Although airports reopened Thursday, the federal government remained shut for a fourth straight day, and many schools are closed. Emergency workers, including National Guard troops in Humvees, rescued stranded motorists.

Officials pleaded with the public for patience on road clearance and cautioned that it could be a couple of weeks before life returned to normal. Forecasters predicted a chance of more snow on Monday, albeit lighter amounts.

“This is no longer just a plow operation.

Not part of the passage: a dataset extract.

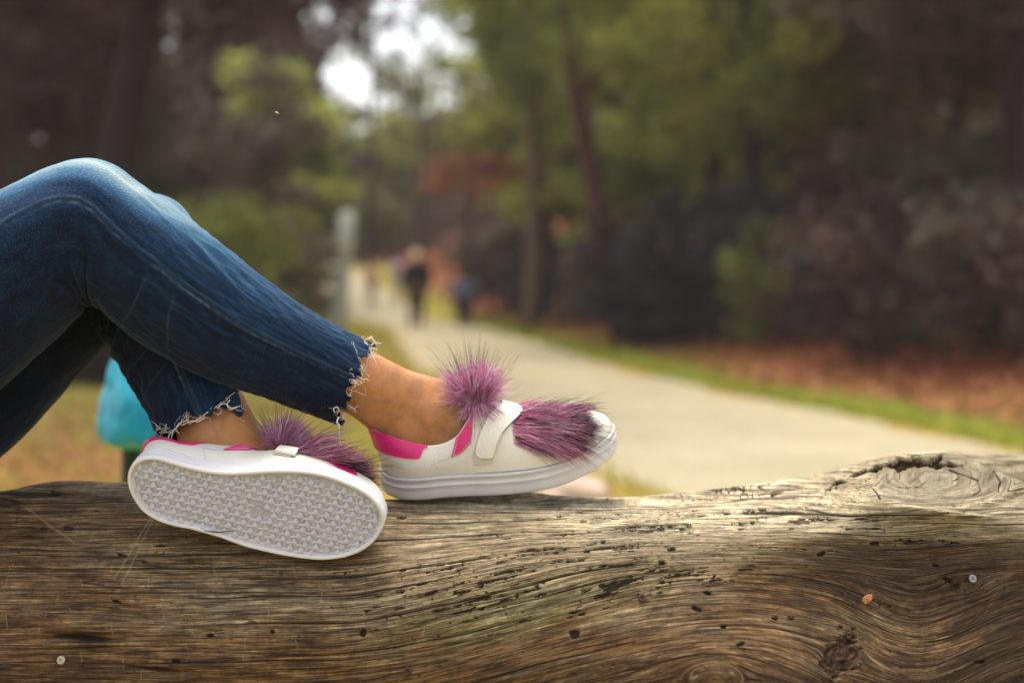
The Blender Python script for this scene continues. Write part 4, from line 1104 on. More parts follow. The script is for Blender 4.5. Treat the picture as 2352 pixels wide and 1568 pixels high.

There is too much snow accumulation on some streets for the plows to adequately move the snow,” said Gabe Klein, Washington’s transportation chief.

Baltimore has dumped snow in parking lots at Pimlico Race Course and sent for a snow-melting machine from Ohio. Maryland environmental officials have given permission for “relatively clean snow” to be deposited in large tidal water bodies, such as Baltimore’s Inner Harbor. At Reagan National Airport in Arlington, Va., outside Washington, snow is being hauled to an economy parking lot.

Elsewhere in Virginia, trucks are hauling it to a construction site near the Wilson Bridge, where melting runoff can be monitored, said Virginia transportation official Jeff Caldwell.

Maryland Gov. Martin O’Malley cautioned motorists to get used to driving conditions more commonly found in Minnesota.

“Citizens need to appreciate the magnitude of this storm and how challenging it will be to remove this much snow,” O’Malley said.

This week’s blizzard brought snowfall at Reagan National Airport to 55.9 inches for the season, the most in the area since record-keeping began in 1884, according to the National Weather Service. The previous record was set in the winter of 1898-99.

Baltimore- Washington International Thurgood Marshall Airport has recorded 79.9 inches of snow this season, breaking a record set in 1995-96.